De uitoefening van de gemandateerde bevoegdheden, verleende (onder)volmachten of machtigingen geschiedt binnen de grenzen en met inachtneming van het ter zake geldende recht, specifiek met inachtneming van artikel 10:3 Algemene wet bestuursrecht, alsmede de geldende beleids- en uitvoeringsregels. 

Artikel 7.

Gedeputeerde Staten kunnen aan de in artikel 1 en 2 genoemde functionarissen, naar aanleiding van door Stichting Meer met Minder verstrekte inlichtingen in een specifiek geval of de door Stichting Meer met Minder uitgebrachte rapportages, in aanvulling op hetgeen is vermeld in deze paragraaf, nadere instructies geven omtrent de uitoefening van de gemandateerde bevoegdheden. 

Artikel 8. 

Voor zover uit deze instructie een inlichtingenplicht of een instructiebevoegdheid voortvloeien, lichten partijen elkaar over en weer op een zodanig tijdstip in dat de inachtneming of tijdige verdaging van beslistermijnen gewaarborgd wordt. 

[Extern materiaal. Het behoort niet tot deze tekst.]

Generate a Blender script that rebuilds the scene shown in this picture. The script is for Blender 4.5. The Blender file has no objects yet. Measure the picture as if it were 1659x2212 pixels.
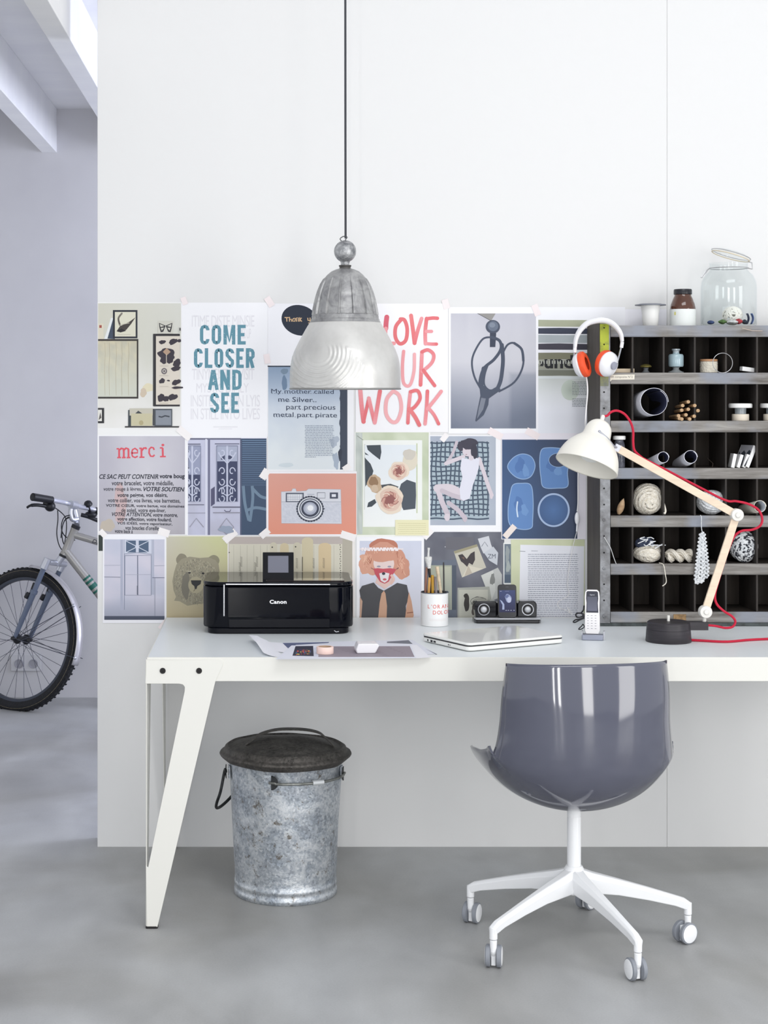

Paragraaf 4. Overige bepalingen

Artikel 9.

De ondertekening van beslissingen in mandaat, bedoeld in de artikelen 1 tot en met 5, luidt: ‘HET COLLEGE VAN GEDEPUTEERDE STATEN, namens hen gevolgd door ‘DE ALGEMEEN DIRECTEUR STICHTING MEER MET MINDER,’ onderscheidenlijk. 

Artikel 10.

Dit besluit treedt in werking de dag na publicatie in het Provinciaal Blad. 

Artikel 11. Citeertitel

Dit besluit wordt aangehaald als: Mandaatbesluit uitvoering subsidieregels verbeteren energie-efficientie bestaande woningen provincie Utrecht.

Ondertekening

Aldus vastgesteld in de vergadering van gedeputeerde staten van Utrecht op 14 september 2010,
 
Het College van Gedeputeerde Staten.
Uitgegeven 30 september 2010,
Gedeputeerde Staten van Utrecht,
namens hen,
 
R.C. ROBBERTSEN, voorzitter.
H.H. SIETSMA, secretaris.
 

Een belanghebbende kan binnen zes weken na bekendmaking van dit besluit hiertegen bezwaar maken bij het college van Gedeputeerde Staten van provincie Utrecht. Het bezwaarschrift wordt gezonden aan het college van Gedeputeerde taten van provincie Utrecht.